O Hayat Benim’in Mehmet Emir’i Sinan Albayrak ile Dipnot Tablet Dergi’nin televizyon sayfalarında tarihe not düşülmek üzere söyleştik. İstanbul’un serin bir akşamüstünde gerçekleşen röportaj öncesi Albayrak’ın arkadaşlarından edindiğim bilgiyle ciddi görünüşünün aksine beni esprili, güler yüzlü birinin karşılayacağına emindim, öyle de oldu. Bisikletle mekana gelecek kadar kalıpların dışında bir İstanbul sakini ile karşılaştım… Kendisinin de cümlelerinde okuyacağınız üzere sakin, insana değer veren ve açık sözlü biri Sinan Albayrak. Meraklı gözleri daha fazla yormadan röportaja geçelim, iyi okumalar sayın okur:
“AĞA DİZİLERİNDEN VE ZENGİN FAKİR HİKAYELERİNDEN BIKTIM”
O Hayat Benim’de Mehmet Emir’in hikayesini oynamaya değer kılan ne?
Çapraşık duygular… Adamın bir çıkmazda oluşu… Sonradan şekillenen hikayesi çerçevesinde Mehmet Emir renkli bir şahsiyet sunuyor bana ve izleyiciye. Bugüne kadar hiç baba figürünü oynamamıştım. Benim için hem biraz sersemletici hem de demek ki artık bir yaşa geldik dedirten, iç burkucu bir rol.
Kişisel görüşüm ekrandaki tüm işler birbirine benziyor…
Ben de aynı dertten mustaribim. Çok fazla yerli dizi izlemiyorum. Bizim seyircimiz sıcak ve tanıdık hikayeler seviyor, seyirci çok fazla şaşırtılmıyor artık, Ezel gibi senaryolara ihtiyacımız var. Doğu’da ağa dizilerinden ve şehirde geçen zengin fakir hikayelerinden bıktım. Yabancı dizi izlediğim zaman da biz elli yıl sonra mı böyle diziler çekeceğiz diye bir hayal kırıklığı yaşıyorum.
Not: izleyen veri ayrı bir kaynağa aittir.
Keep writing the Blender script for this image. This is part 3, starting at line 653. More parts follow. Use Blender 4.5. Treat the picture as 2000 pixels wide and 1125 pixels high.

İzleyici neden O Hayat Benim’i izlemeli? Bu dizinin ekrandaki diğer işlerden farkı ne?
Başka bir çocuğun Mehmet Emir’e evlatlık olarak verilmiş olması ilginç bir konu ama seyirci için asıl fark yaratan çok hoş bir oyuncu yelpazemizin olması olduğunu düşünüyorum. Her oyuncunun ayrı bir seyirci kitlesi var. Sokakta yürürken insanlardan çok sıcak tepkiler geliyor. Bu çok hoşuma gidiyor. Sokakta “Ne olacak bu kızınızın hali”, “O sizin kızınız değil Mehmet Emir Bey” diyorlar… (Gülüyor)
Bir dizi getirseler ve beraber oynayacağınız oyuncuyu siz seçin deseler ekipte kimler yer alırdı?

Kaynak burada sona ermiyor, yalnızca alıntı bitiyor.